Après cet attentat survenu mercredi soir et qui a traumatisé le pays, le président Guillermo Lasso a instauré l'état d'urgence pour une durée de 60 jours afin de garantir la tenue du scrutin. Le premier tour, le 20 août, a été maintenu.
Mais le directeur de campagne de M. Villavicencio, Antonio Lopez, a demandé le report du débat prévu dimanche entre les huit candidats à la présidentielle.
"Le débat doit être différé afin que, lorsque nous désignerons (un nouveau candidat), il soit quasiment dans les mêmes conditions pour débattre" que les sept autres participants, a-t-il plaidé.
Le président Lasso a également décrété trois jours de deuil national "pour honorer la mémoire d'un patriote". M. Villavicencio, un centriste de 59 ans, était en deuxième position en intentions de vote au premier tour (13,2)%, derrière l'avocate Luisa Gonzalez (26,6%), proche de l'ancien président socialiste Rafael Correa.
"Crime politique"
"Il s'agit d'un crime politique à caractère terroriste, et nous n'avons aucun doute que cet assassinat est une tentative de saboter le processus électoral", a ajouté le chef de l'Etat.

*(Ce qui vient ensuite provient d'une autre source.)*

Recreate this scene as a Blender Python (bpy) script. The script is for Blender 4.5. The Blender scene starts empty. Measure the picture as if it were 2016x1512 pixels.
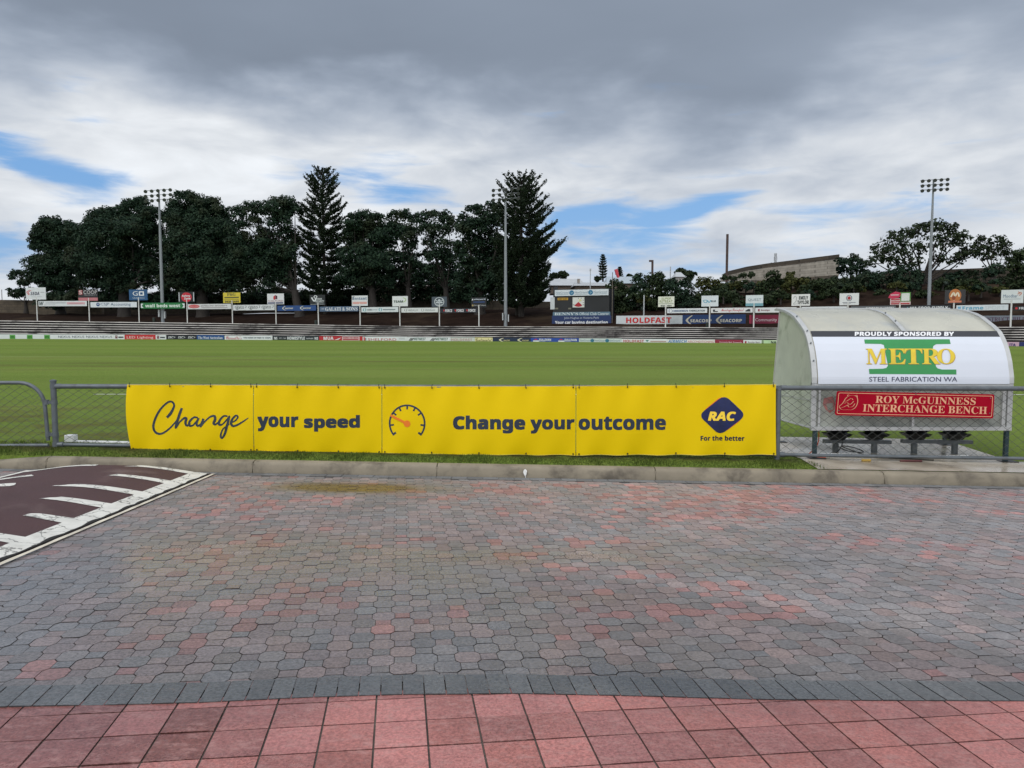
import bpy, bmesh, math, random
import numpy as np
from mathutils import Vector, Matrix

scene = bpy.context.scene
COL = scene.collection
random.seed(7)
R = math.radians

# ------------------------------------------------------------------ camera
PITCH = math.atan(106 / 1500.0)
CAMZ = 1.66
cam = bpy.data.cameras.new('camera')
cam.sensor_width = 36.0
cam.lens = 1500.0 / 2016.0 * 36.0
cam.clip_start = 0.1
cam.clip_end = 5000.0
camo = bpy.data.objects.new('camera', cam)
camo.location = (0, 0, CAMZ)
camo.rotation_euler = (math.pi / 2 - PITCH, 0, 0)
COL.objects.link(camo)
scene.camera = camo

# ------------------------------------------------------------------ colour management
scene.view_settings.view_transform = 'Standard'
scene.view_settings.look = 'None'
scene.view_settings.exposure = 0.1
scene.view_settings.gamma = 1.0
scene.view_settings.use_curve_mapping = False
scene.cycles.max_bounces = 6
scene.cycles.use_denoising = True


class NT:
    """tiny node-building helper"""
    def __init__(self, tree):
        self.t = tree

    def n(self, kind, **kw):
        x = self.t.nodes.new(kind)
        for k, v in kw.items():
            setattr(x, k, v)
        return x

    def put(self, sock, v):
        if isinstance(v, bpy.types.NodeSocket):
            self.t.links.new(v, sock)
        elif v is not None:
            if hasattr(sock, 'default_value') and isinstance(v, (tuple, list)) and len(v) == 3 and sock.type == 'RGBA':
                v = (*v, 1.0)
            sock.default_value = v

    def m(self, op, a, b=None, c=None, clamp=False):
        x = self.n('ShaderNodeMath', operation=op, use_clamp=clamp)
        self.put(x.inputs[0], a)
        if b is not None:
            self.put(x.inputs[1], b)
        if c is not None:
            self.put(x.inputs[2], c)
        return x.outputs[0]

    def mix(self, fac, a, b, blend='MIX'):
        x = self.n('ShaderNodeMix', data_type='RGBA', blend_type=blend)
        self.put(x.inputs['Factor'], fac)
        self.put(x.inputs[6], a)
        self.put(x.inputs[7], b)
        return x.outputs[2]

    def ramp(self, v, lo, hi, a=0.0, b=1.0, smooth=True):
        x = self.n('ShaderNodeMapRange')
        if smooth:
            x.interpolation_type = 'SMOOTHSTEP'
        self.put(x.inputs[0], v)
        for i, q in zip((1, 2, 3, 4), (lo, hi, a, b)):
            self.put(x.inputs[i], q)
        return x.outputs[0]

    def noise(self, vec, scale, detail=4.0, rough=0.55, dist=0.0, col=False):
        x = self.n('ShaderNodeTexNoise')
        if vec is not None:
            self.t.links.new(vec, x.inputs['Vector'])
        x.inputs['Scale'].default_value = scale
        x.inputs['Detail'].default_value = detail
        x.inputs['Roughness'].default_value = rough
        x.inputs['Distortion'].default_value = dist
        return x.outputs[1 if col else 0]

    def vec(self, x, y, z=0.0):
        c = self.n('ShaderNodeCombineXYZ')
        for i, v in enumerate((x, y, z)):
            self.put(c.inputs[i], v)
        return c.outputs[0]

    def scale(self, v, sx, sy, sz):
        x = self.n('ShaderNodeMapping')
        self.t.links.new(v, x.inputs['Vector'])
        x.inputs['Scale'].default_value = (sx, sy, sz)
        return x.outputs[0]


# ------------------------------------------------------------------ sky
SUN_EL, SUN_AZ = R(48), R(215)       # azimuth measured from +Y towards +X
world = bpy.data.worlds.new('World')
scene.world = world
world.use_nodes = True
wt = world.node_tree
wt.nodes.clear()
W = NT(wt)
sky = W.n('ShaderNodeTexSky', sky_type='NISHITA')
sky.sun_disc = False
sky.sun_elevation = SUN_EL
sky.sun_rotation = SUN_AZ
sky.air_density = 1.3
sky.dust_density = 0.6
tc = W.n('ShaderNodeTexCoord')
sp = W.n('ShaderNodeSeparateXYZ')
wt.links.new(tc.outputs['Generated'], sp.inputs[0])
dx, dy, dz = sp.outputs
zz = W.m('ADD', W.m('MAXIMUM', dz, 0.0), 0.10)
cu, cv = W.m('DIVIDE', dx, zz), W.m('DIVIDE', dy, zz)
cp = W.vec(cu, cv, 0.0)                                  # a flat cloud layer seen in perspective
az = W.m('ARCTAN2', dx, dy)                              # radians, 0 straight ahead
el = W.m('ARCSINE', dz)
n_big = W.noise(cp, 0.45, 4, 0.45, 0.3)
n_mid = W.noise(W.scale(cp, 1.0, 1.4, 1.0), 1.1, 4, 0.5, 0.3)
n_ang = W.noise(W.scale(W.vec(az, el, 0.0), 1.0, 2.2, 1.0), 5.0, 5, 0.5, 0.2)
n_fin = W.noise(W.scale(W.vec(az, el, 3.0), 1.0, 2.8, 1.0), 9.0, 5, 0.52, 0.35)
n_str = W.noise(W.scale(W.vec(az, el, 7.0), 1.0, 5.5, 1.0), 9.0, 5, 0.56, 0.4)


def blob(a0, e0, sa, se, slope=0.0):
    x = W.m('DIVIDE', W.m('SUBTRACT', az, R(a0)), R(sa))
    y = W.m('DIVIDE', W.m('SUBTRACT', W.m('SUBTRACT', el, R(e0)), W.m('MULTIPLY', W.m('SUBTRACT', az, R(a0)), slope)), R(se))
    return W.m('POWER', 2.718, W.m('MULTIPLY', W.m('ADD', W.m('MULTIPLY', x, x), W.m('MULTIPLY', y, y)), -1.0))


def total(*a):
    s = a[0]
    for q in a[1:]:
        s = W.m('ADD', s, q)
    return s


# where the dark deck ends: its lower edge sits higher to the left and is ragged
edge = W.m('ADD', W.m('MULTIPLY', W.m('SUBTRACT', n_ang, 0.5), R(12)), W.m('MULTIPLY', W.m('SUBTRACT', n_mid, 0.5), R(6)))
deck_el = total(el, edge, W.m('MULTIPLY', blob(12, 12, 12, 8), R(3.0)))
deck = W.ramp(deck_el, R(11.5), R(20.0))
deck2 = W.ramp(deck_el, R(15), R(23))
# brightness of the cloud
low_l = W.m('ADD', 0.66, W.m('MULTIPLY', W.m('SUBTRACT', n_fin, 0.5), 0.58))
low_l = W.m('ADD', low_l, W.m('MULTIPLY', blob(-22, 12, 13, 6, -0.1), 0.14))
low_l = W.m('MINIMUM', W.m('MAXIMUM', low_l, 0.44), 0.93)
dk_l = W.m('ADD', 0.285, W.m('MULTIPLY', W.m('SUBTRACT', n_big, 0.5), 0.26))
dk_l = W.m('ADD', dk_l, W.m('MULTIPLY', W.m('SUBTRACT', n_mid, 0.5), 0.08))
dk_l = W.m('ADD', dk_l, W.m('MULTIPLY', W.ramp(az, R(5), R(35)), 0.055))
dk_l = W.m('MAXIMUM', dk_l, 0.19)
mx = W.n('ShaderNodeMix', data_type='FLOAT')
W.put(mx.inputs[0], deck)
W.put(mx.inputs[2], low_l)
W.put(mx.inputs[3], dk_l)
lum = mx.outputs[0]
# unseen cloud overhead and behind the camera, brightened to light the scene
behind = W.m('MAXIMUM', W.ramp(dy, 0.35, -0.25), W.ramp(el, R(36), R(60)))
mx2 = W.n('ShaderNodeMix', data_type='FLOAT')
W.put(mx2.inputs[0], behind)
W.put(mx2.inputs[2], lum)
W.put(mx2.inputs[3], W.m('ADD', 1.02, W.m('MULTIPLY', W.m('SUBTRACT', n_big, 0.5), 0.8)))
lum = mx2.outputs[0]
tint = W.mix(W.ramp(lum, 0.22, 0.8), (0.80, 0.96, 1.22), (0.96, 1.0, 1.05))
cloud = W.mix(1.0, tint, W.vec(lum, lum, lum), 'MULTIPLY')
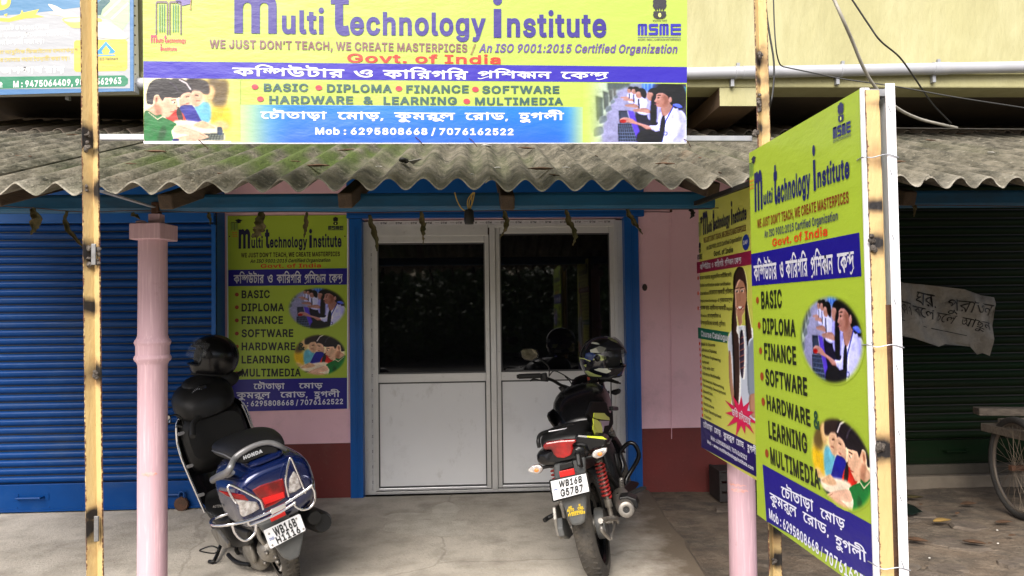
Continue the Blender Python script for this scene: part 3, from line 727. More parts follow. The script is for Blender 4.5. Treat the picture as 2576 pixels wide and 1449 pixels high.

Selon la police équatorienne, les six suspects arrêtés après l'assassinat de M. Villavicencio sont de nationalité colombienne, de même qu'un septième assaillant abattu par les forces de sécurité.
Le ministre de l'Intérieur Juan Zapata a confirmé l'implication de "groupes criminels organisés" dans cette attaque, survenue à la fin d'un meeting du candidat à Quito et qui a également fait neuf blessés, dont une candidate à l'Assemblée et trois policiers. La police a par ailleurs fait exploser une bombe déposée sur les lieux.
Le président Lasso a annoncé avoir "demandé le soutien du FBI" dans l'enquête, assurant que la police fédérale américaine avait accepté la demande. "Une délégation arrivera dans le pays dans les prochaines heures", a-t-il précisé.
Le mouvement de M. Villavicencio, Construye, a réclamé la création d'une commission internationale pour enquêter sur le meurtre de son "courageux" leader, un ancien journaliste et farouche pourfendeur de la corruption qui briguait pour la première fois la présidence du pays.
Sur les grilles de la salle omnisports devant laquelle il a perdu la vie, des affiches le montrent souriant à côté d'une banderole sur laquelle on peut lire: "Les Narcopolitiques paieront. Pour toujours. Fernando T.Q.M. (pour Te Queremos Mucho, nous t'aimons beaucoup)". Des roses blanches ont été déposées à proximité.
Ruth Flores, une femme au foyer de 65 ans, déplore auprès de l'AFP le meurtre d'un "candidat qui dénonçait toute la corruption de la narco-politique, les narco-militaires". La situation est "très préoccupante (...) il n'y a pas de sécurité", regrette-t-elle.
Une poignée de sympathisants s'est rassemblée au cours de la journée de jeudi à proximité du funérarium où la dépouille de M. Villavicencio a été transférée. Certains tenaient des pancartes où on pouvait lire: "ils ont tué mon président".
"Menace sérieuse"
La communauté internationale a fermement condamné le meurtre, Washington le qualifiant d'"acte de violence odieux", l'Union européenne d'"attaque contre la démocratie" et la France d'"acte barbare".
Le Haut-Commissaire de l'ONU aux droits de l'homme Volker Türk a dénoncé un "meurtre épouvantable", voyant dans la violence contre les responsables politiques "une menace sérieuse pour le processus électoral et la capacité du peuple à exprimer sa volonté démocratique".
"Ces bandes criminelles de tueurs à gages sont malheureusement en train de porter au-delà des frontières le modèle colombien d'assassinats politiques", a pour sa part déclaré le président socialiste vénézuélien Nicolas Maduro.
La semaine dernière, Fernando Villavicencio, qui était sous protection policière, avait fait état par deux fois de menaces contre lui et son équipe.
Ces dernières années, l'Equateur est confronté à une vague de violence liée au trafic de drogue qui, en plein processus électoral, a déjà entraîné la mort d'un maire et d'un candidat au Parlement.
Quelques jours seulement avant d'être tué, M. Villavicencio avait dénoncé des irrégularités dans des contrats publics.
L'un de ses principaux faits d'armes reste d'avoir envoyé sur le banc des accusés l'ancien président Rafael Correa (2007-2017) grâce à l'une de ses enquêtes. M. Correa, réfugié en Belgique, a été condamné par contumace à huit ans de prison dans cette affaire.